Afinal, a economia argentina está em uma encruzilhada. Portanto, é a capacidade do governo de implementar medidas eficazes que irá determinar se a ameaça de hiperinflação se concretizará ou se uma grande crise econômica sem precedentes será evitada.
“Milei dificilmente ajudará a Argentina a sair da crise em que o país se encontra”, avalia o grupo de trabalho (GT) para América Latina do Observatório de Política Externa (Opeb) da Universidade Federal do ABC (UFABC), em artigo recente. O GT formado por docentes e discentes de Relações Internacionais e áreas afins diz ser necessário ir à raiz do problema.
Nesse sentido, o advogado e especialista do Freitas Ferraz lembra que a questão cambial é um dos pontos mais relevantes para a Argentina, considerando, especialmente, a falta de dólares.

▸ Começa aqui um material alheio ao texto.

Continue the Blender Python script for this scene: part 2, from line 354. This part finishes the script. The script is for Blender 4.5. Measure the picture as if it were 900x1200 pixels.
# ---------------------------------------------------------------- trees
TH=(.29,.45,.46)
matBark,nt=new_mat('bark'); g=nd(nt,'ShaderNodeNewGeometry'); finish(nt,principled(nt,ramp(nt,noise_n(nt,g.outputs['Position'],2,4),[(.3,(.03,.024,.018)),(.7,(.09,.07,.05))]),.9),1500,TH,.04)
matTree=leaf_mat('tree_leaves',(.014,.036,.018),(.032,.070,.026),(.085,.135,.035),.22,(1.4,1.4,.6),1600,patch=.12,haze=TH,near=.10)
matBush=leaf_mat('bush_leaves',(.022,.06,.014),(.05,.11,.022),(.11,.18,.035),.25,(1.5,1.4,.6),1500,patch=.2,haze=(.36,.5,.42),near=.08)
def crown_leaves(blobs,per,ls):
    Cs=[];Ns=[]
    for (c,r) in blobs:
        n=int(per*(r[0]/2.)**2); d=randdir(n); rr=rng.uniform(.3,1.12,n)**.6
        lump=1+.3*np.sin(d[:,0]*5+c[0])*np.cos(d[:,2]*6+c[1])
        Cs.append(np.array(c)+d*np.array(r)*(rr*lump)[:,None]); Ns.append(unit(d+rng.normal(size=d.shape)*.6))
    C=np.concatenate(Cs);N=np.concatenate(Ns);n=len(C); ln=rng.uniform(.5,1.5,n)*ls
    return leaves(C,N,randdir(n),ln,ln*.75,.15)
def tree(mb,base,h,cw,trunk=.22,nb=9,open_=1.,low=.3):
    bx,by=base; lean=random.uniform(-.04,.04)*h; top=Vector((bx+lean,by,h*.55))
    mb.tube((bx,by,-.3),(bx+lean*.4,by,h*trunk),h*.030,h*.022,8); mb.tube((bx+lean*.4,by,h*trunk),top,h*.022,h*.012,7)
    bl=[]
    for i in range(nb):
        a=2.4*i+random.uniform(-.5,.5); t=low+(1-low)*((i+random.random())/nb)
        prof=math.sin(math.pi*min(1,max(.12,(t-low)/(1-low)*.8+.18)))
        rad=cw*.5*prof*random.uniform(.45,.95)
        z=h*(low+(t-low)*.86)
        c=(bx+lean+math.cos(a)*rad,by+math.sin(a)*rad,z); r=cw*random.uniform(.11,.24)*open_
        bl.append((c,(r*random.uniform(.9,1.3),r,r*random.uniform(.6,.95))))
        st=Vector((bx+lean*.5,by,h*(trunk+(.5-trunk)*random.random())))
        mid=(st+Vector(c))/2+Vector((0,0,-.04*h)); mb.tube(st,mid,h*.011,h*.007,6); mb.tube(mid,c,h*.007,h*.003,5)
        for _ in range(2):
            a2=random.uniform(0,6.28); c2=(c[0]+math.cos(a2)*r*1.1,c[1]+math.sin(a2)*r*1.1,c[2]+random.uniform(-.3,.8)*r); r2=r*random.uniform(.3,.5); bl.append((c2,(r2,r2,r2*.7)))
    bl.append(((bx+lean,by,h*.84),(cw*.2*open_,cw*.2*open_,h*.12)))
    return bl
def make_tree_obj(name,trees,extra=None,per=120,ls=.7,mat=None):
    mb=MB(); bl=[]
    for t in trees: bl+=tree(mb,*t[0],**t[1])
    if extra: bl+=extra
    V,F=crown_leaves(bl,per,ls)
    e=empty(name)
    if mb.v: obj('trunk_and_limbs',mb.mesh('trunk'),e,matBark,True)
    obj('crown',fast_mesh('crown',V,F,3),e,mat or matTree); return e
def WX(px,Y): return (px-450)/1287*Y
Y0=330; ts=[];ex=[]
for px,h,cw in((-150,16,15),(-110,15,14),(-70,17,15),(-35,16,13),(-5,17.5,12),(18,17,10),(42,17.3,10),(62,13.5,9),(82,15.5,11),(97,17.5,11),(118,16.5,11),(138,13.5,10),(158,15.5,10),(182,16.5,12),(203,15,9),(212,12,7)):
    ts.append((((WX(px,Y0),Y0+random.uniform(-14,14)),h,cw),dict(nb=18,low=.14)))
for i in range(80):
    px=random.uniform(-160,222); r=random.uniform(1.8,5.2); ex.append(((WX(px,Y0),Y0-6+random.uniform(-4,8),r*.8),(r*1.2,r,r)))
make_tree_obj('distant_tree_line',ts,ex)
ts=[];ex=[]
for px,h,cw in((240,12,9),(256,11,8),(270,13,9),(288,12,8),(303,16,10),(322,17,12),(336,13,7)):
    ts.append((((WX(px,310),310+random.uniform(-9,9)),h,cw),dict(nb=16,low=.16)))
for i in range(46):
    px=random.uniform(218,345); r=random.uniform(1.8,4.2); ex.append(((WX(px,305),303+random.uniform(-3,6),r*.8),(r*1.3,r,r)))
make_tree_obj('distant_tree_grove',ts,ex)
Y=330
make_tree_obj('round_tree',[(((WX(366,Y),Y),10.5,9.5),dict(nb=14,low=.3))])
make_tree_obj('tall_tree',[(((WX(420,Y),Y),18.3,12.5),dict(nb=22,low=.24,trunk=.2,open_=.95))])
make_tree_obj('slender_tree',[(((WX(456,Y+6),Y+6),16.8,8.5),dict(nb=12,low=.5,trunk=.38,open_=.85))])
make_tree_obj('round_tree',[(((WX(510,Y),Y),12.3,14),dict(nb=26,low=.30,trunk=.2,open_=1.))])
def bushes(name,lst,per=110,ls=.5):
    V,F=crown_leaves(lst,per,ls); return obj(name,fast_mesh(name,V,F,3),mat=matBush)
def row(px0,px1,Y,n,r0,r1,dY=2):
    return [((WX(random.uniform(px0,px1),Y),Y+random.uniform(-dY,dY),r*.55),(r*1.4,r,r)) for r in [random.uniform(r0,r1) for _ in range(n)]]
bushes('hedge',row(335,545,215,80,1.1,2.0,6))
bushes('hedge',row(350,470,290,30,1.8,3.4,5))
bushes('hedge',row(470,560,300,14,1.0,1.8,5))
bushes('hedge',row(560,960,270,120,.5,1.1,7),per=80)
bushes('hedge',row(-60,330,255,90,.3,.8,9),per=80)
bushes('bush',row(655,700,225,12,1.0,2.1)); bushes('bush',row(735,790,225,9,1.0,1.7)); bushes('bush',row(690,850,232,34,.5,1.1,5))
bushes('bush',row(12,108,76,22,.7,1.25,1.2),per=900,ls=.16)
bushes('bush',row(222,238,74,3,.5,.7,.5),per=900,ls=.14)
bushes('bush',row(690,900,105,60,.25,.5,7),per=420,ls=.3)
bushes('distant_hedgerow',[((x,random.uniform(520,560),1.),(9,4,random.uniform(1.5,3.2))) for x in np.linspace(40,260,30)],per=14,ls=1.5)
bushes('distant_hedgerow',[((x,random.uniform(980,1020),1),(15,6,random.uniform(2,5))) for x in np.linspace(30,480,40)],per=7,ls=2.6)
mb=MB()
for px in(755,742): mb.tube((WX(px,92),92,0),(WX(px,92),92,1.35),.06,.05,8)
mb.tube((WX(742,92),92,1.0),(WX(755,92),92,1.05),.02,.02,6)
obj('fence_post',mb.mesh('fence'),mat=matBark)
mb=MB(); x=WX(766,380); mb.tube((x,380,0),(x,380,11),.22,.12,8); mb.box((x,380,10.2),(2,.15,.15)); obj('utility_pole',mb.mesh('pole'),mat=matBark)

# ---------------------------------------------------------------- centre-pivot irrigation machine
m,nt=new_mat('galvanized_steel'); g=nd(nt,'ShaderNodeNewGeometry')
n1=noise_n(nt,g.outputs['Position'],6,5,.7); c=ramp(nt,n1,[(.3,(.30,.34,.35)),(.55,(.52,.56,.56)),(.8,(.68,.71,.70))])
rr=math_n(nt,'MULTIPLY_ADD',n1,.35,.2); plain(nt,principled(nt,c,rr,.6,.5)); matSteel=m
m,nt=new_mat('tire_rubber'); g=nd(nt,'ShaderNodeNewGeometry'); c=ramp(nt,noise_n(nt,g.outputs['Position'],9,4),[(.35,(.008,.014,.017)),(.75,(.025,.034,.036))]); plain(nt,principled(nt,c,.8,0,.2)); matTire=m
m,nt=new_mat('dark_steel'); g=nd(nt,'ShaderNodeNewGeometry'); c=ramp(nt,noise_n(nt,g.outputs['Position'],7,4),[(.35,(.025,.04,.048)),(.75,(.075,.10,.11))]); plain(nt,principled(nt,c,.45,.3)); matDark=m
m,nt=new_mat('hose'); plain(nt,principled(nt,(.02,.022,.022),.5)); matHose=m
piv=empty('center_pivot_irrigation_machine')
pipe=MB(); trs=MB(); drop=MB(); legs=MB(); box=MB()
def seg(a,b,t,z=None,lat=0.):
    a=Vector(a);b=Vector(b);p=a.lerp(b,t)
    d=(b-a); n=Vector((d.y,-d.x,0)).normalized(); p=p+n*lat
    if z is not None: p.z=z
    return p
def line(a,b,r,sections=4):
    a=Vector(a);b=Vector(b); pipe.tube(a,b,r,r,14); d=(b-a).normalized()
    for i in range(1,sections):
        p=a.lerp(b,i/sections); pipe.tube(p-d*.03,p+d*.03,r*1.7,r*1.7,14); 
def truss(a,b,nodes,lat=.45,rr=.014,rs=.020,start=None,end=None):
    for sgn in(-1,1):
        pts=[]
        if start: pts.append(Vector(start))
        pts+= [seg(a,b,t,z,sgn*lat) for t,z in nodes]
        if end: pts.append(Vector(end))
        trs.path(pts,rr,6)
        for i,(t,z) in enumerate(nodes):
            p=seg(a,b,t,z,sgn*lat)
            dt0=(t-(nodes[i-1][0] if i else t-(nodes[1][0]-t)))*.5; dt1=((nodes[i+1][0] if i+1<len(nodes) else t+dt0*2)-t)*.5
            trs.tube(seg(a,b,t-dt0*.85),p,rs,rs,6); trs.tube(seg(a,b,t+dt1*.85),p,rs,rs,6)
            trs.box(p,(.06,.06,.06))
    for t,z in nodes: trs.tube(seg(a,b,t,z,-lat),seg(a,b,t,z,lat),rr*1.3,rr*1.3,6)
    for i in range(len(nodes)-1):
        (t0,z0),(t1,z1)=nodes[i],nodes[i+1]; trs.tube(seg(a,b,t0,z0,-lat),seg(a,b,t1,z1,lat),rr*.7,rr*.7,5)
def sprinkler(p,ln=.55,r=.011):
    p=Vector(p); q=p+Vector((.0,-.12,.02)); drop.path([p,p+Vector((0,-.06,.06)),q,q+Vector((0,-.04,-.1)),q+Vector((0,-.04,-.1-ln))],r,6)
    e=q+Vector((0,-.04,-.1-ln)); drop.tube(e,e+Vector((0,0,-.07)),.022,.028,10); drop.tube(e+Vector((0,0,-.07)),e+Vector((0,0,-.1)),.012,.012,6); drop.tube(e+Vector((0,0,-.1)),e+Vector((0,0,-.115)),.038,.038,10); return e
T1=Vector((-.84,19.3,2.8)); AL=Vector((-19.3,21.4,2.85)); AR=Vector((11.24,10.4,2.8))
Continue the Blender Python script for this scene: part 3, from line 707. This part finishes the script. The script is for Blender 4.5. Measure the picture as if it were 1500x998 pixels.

Daí então a importância de um acúmulo de reservas internacionais, de modo a garantir liquidez do país contra choques externos e elevar a credibilidade interna. Por ora, não há nenhuma medida por parte do novo governo argentino nessa direção. Ao contrário, o que há é uma intenção de dissolver o Banco Central, o que iria na contramão dessa política.
“A eliminação do Banco Central significaria a renúncia a ter uma moeda própria, o que seria possível somente pela adoção de uma moeda estrangeira. Milei sempre falou em dolarizar a economia, opção que só se tornaria viável com reservas suficientes nessa moeda, o que não é o caso da Argentina hoje” –
Ricardo Rodil, economista e líder de mercado de capitais do Grupo Crowe Macro
Mas essa medida de elevar o montante das reservas foi adotada pelo Brasil nos anos 2000. Ao chegar ao Banco Central, em 2003, o então presidente Henrique Meirelles encontrou US$ 37,6 bilhões em reservas internacionais. Já no fim do governo Lula, em 2010, o montante chegava a US$ 288,6 bilhões – atualmente está em US$ 234,7 bilhões.
Na ocasião, essa poupança em moeda estrangeira foi importante para proteger a economia brasileira durante a crise de 2008. A ver, então, se a política de choque de Milei não irá levar o presidente argentino ao mesmo fim trágico que tiveram Fujimori e Collor, em meio ao descontentamento da sociedade com o tamanho do ajuste e os escândalos de corrupção.